Das sehen auch viele Amerikaner so. In den Vereinigten Staaten wird Obamas außenpolitisches Agieren zunehmend kritisch beäugt. Zumindest in den Umfragen äußert regelmäßig mehr als die Hälfte der Befragten ihr Missfallen, will aber zugleich keine stärkere Einmischung der USA in Probleme am anderen Ende der Welt. Auch konservative Publizisten prügeln auf den US-Präsidenten ein. Mal wird es zum Problem, dass Obama am Wochenende in seiner Freizeit mal Golf spielt, wenn in Gaza die Bomben einschlagen. Mal heißt es, der US-Präsident habe es tatsächlich gewagt, einen Hamburger in der Öffentlichkeit zu essen, als ein ziviles Flugzeug über der Ukraine abgeschossen wurde. Obamas Berater haben derzeit viel zu tun, um die Absurdität solcher Vorwürfe festzustellen.

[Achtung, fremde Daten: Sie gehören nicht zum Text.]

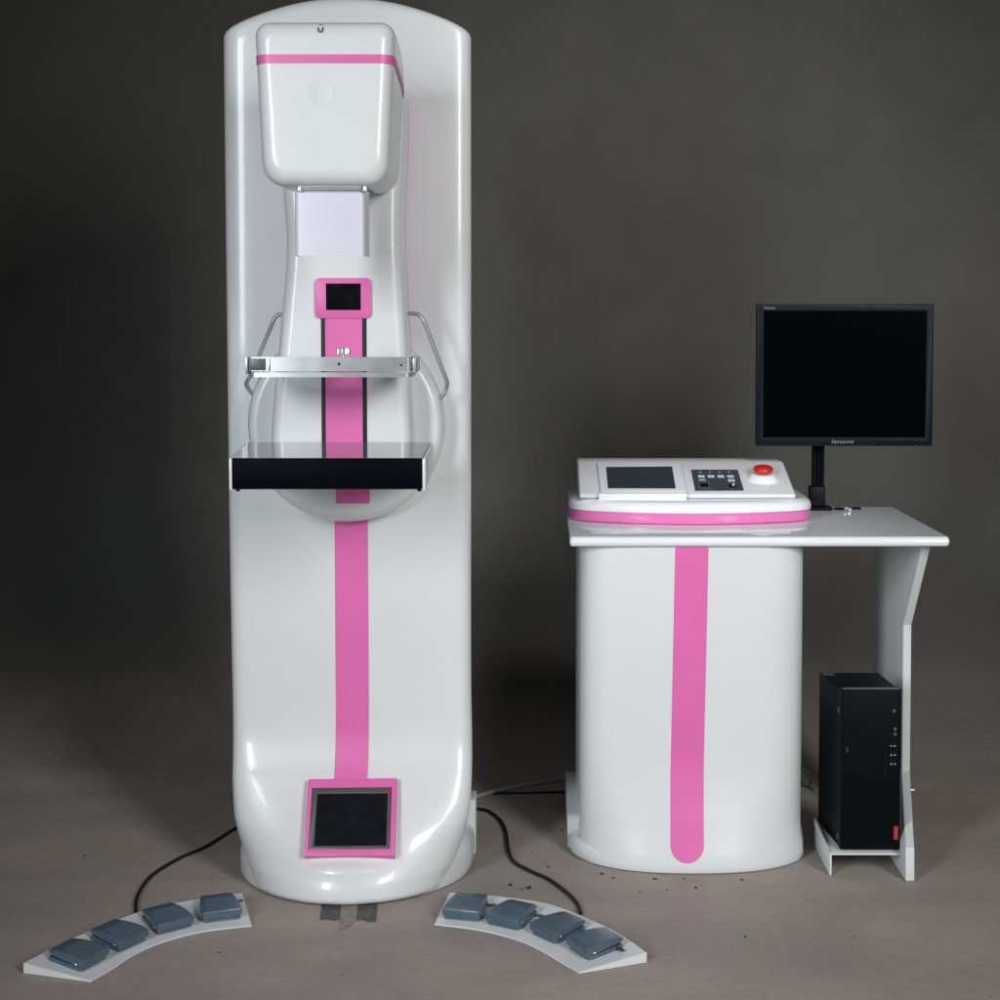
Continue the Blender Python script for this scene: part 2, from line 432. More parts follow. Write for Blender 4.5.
# order front -> back : widest ring first needs reversing
rings = rings[::-1]
rings = [head_ring(3.075+R*(1-math.cos(i/8*PI/2)), R*(1-math.sin(i/8*PI/2))) for i in range(9)]
for y, ins, sl in ((3.16, 0, .0), (3.24, .001, .006), (3.32, .003, .016), (3.375, .006, .026), (3.41, .010, .034), (3.43, .018, .040)):
    rings.append(head_ring(y, ins, sl))
v, f = loft(rings)
head = mk('tube_head', v, f, M['white'], mach, angle=50)
# pink band round the head: the same rings at band height
zb0 = at(324, 63.6, 3.08).z; zb1 = at(324, 54.8, 3.08).z
def head_outline(z):
    """plan outline of the head at height z: left back -> front -> right back"""
    Lp, Rp = [], []
    for r in rings:
        xs = []
        for i in range(len(r)):
            p, q = r[i], r[(i+1) % len(r)]
            if (p.z-z)*(q.z-z) < 0: xs.append(p.x+(q.x-p.x)*(z-p.z)/(q.z-p.z))
        if len(xs) >= 2: Lp.append((min(xs), r[0].y)); Rp.append((max(xs), r[0].y))
    return Lp[::-1]+Rp
oa, ob = head_outline(zb0), head_outline(zb1)
cx = hx.x; v = []; f = []
def pushed(p, z):
    dx = 1 if p[0] > cx else -1
    # soft outward offset
    return Vector((p[0]+dx*.0012, p[1]-.0010, z))
for p, q in zip(oa, ob): v += [pushed(p, zb0-(max(0, p[1]-3.12)*.07)), pushed(q, zb1-(max(0, q[1]-3.12)*.07))]
for i in range(len(oa)-1): f.append((2*i, 2*i+2, 2*i+3, 2*i+1))
mk('pink_band', v, f, M['pink'], head, angle=50)
ec = at(320.5, 92, 3.075)
v, f = lathe((ec.x, 3.0757, ec.z), (0, -1, 0), [(13.2*3.075/F+.0014, 0), (13.2*3.075/F, .00095), (12.0*3.075/F, .00095), (11.0*3.075/F, .00072), (.001, .00072)], 48)
mk('round_emblem', v, f, M['white'], head, angle=30)
hc = at(321, 28.5, 3.082)
v, f = lathe((hc.x, hc.y+.005, hc.z), (0, -1, .35), [(.0075, 0), (.0075, .004), (.0055, .0055), (.004, .004), (.0005, .0035)], 20)
mk('lifting_eye', v, f, M['chrome'], head)
v, f = tube(catmull([hc+Vector((-.004, -.004, .001)), hc+Vector((-.004, -.008, -.004)), hc+Vector((0, -.009, -.008)), hc+Vector((.004, -.008, -.004)), hc+Vector((.004, -.004, .001))], 5), .0012, 6)
mk('eye_ring', v, f, M['grey_bezel'], head)
sd = at(399, 130, 3.3)
# collimator neck, rail and face shield
a = at(296, 186, 3.10); b = at(368, 190, 3.10)
nb = MB().box((a.x+.008, 3.115, b.z+.001), (b.x-.008, 3.30, a.z+.02)); nb.build('collimator', M['grey_bezel'], mach, bevel=.004)
rl = MB().box((a.x+.012, 3.095, b.z+.0005), (b.x-.012, 3.103, a.z-.0005))
v, f = tube([Vector((a.x+.012, 3.094, b.z+.0035)), Vector((b.x-.012, 3.094, b.z+.0035))], .0022, 8); rl.add(v, f)
for x in (a.x+.006, b.x-.006):
    v, f = lathe((x, 3.102, b.z-.002), (0, 0, 1), [(.005, 0), (.006, .001), (.006, .008), (.005, .010)], 16); rl.add(v, f)
rl.build('shield_rail', M['chrome'], mach)
a = at(294, 190.5, 3.11); b = at(368, 256, 3.11)
outl = []; w0, w1 = a.x, b.x-.005
ySh = 3.108; rr_ = .012
outl.append((w0+.002, 3.15)); 
for i in range(7):
    t = PI+PI/2*i/6; outl.append((w0+rr_+rr_*math.cos(t), ySh+rr_+rr_*math.sin(t)))
for i in range(7):
    t = 1.5*PI+PI/2*i/6; outl.append((w1-rr_+rr_*math.cos(t), ySh+rr_+rr_*math.sin(t)))
outl.append((w1+.004, 3.15))
th = .0022
v = []; f = []
cx_ = (w0+w1)/2
for x, y in outl:
    k = 1-th/(abs(x-cx_)+1e-6) if abs(x-cx_) > .05 else 1
    xi = cx_+(x-cx_)*k; yi = y+th if y < 3.15 else y
    v += [Vector((x, y, b.z)), Vector((x, y, a.z)), Vector((xi, yi, a.z)), Vector((xi, yi, b.z))]
for i in range(len(outl)-1):
    for k in range(4): f.append((i*4+k, i*4+(k+1) % 4, i*4+4+(k+1) % 4, i*4+4+k))
f += [(0, 1, 2, 3), tuple(len(v)-4+k for k in range(4))]
mk('face_shield', v, f, M['shield'], mach, angle=50)

# detector tray
YT = 3.10
fa = at(232, 458, YT); fb = at(422.3, 489.8, YT)
ba = at(247.5, 442.3, 3.375); bb = at(430.5, 442.3, 3.375)
def hexa(p):  # 8 points: front bl br tr tl, back bl br tr tl
    return p, [(0, 1, 2, 3), (4, 5, 6, 7), (0, 1, 5, 4), (1, 2, 6, 5), (2, 3, 7, 6), (3, 0, 4, 7)]
tr = MB(); t_ = .0035
zt0, zt1 = fa.z-t_, ba.z-t_
tr.add(*hexa([(fa.x, YT+.004, fb.z), (fb.x, YT+.004, fb.z), (fb.x, YT+.004, zt0), (fa.x, YT+.004, zt0),
              (ba.x, 3.375, fb.z+.012), (bb.x, 3.375, fb.z+.012), (bb.x, 3.375, zt1), (ba.x, 3.375, zt1)]))
tray = tr.build('detector_tray', M['white'], mach, bevel=.002)
tt = MB().add(*hexa([(fa.x, YT+.001, zt0+.0003), (fb.x, YT+.001, zt0+.0003), (fb.x, YT+.001, fa.z), (fa.x, YT+.001, fa.z),
                     (ba.x, 3.376, zt1+.0003), (bb.x, 3.376, zt1+.0003), (bb.x, 3.376, ba.z), (ba.x, 3.376, ba.z)]))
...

Obama zeigt in diesen Tagen angesichts der vielen Krisen mitunter etwas Nerven. Erst unlängst musste sein neuer Sprecher Josh Earnest versichern, dass der zweiwöchige Urlaub der Präsidentenfamilie im August in Martha‘s Vineyard fest gebucht sei. Änderungen des Plans seien jedoch denkbar, wenn die Weltläufte entsprechend seien.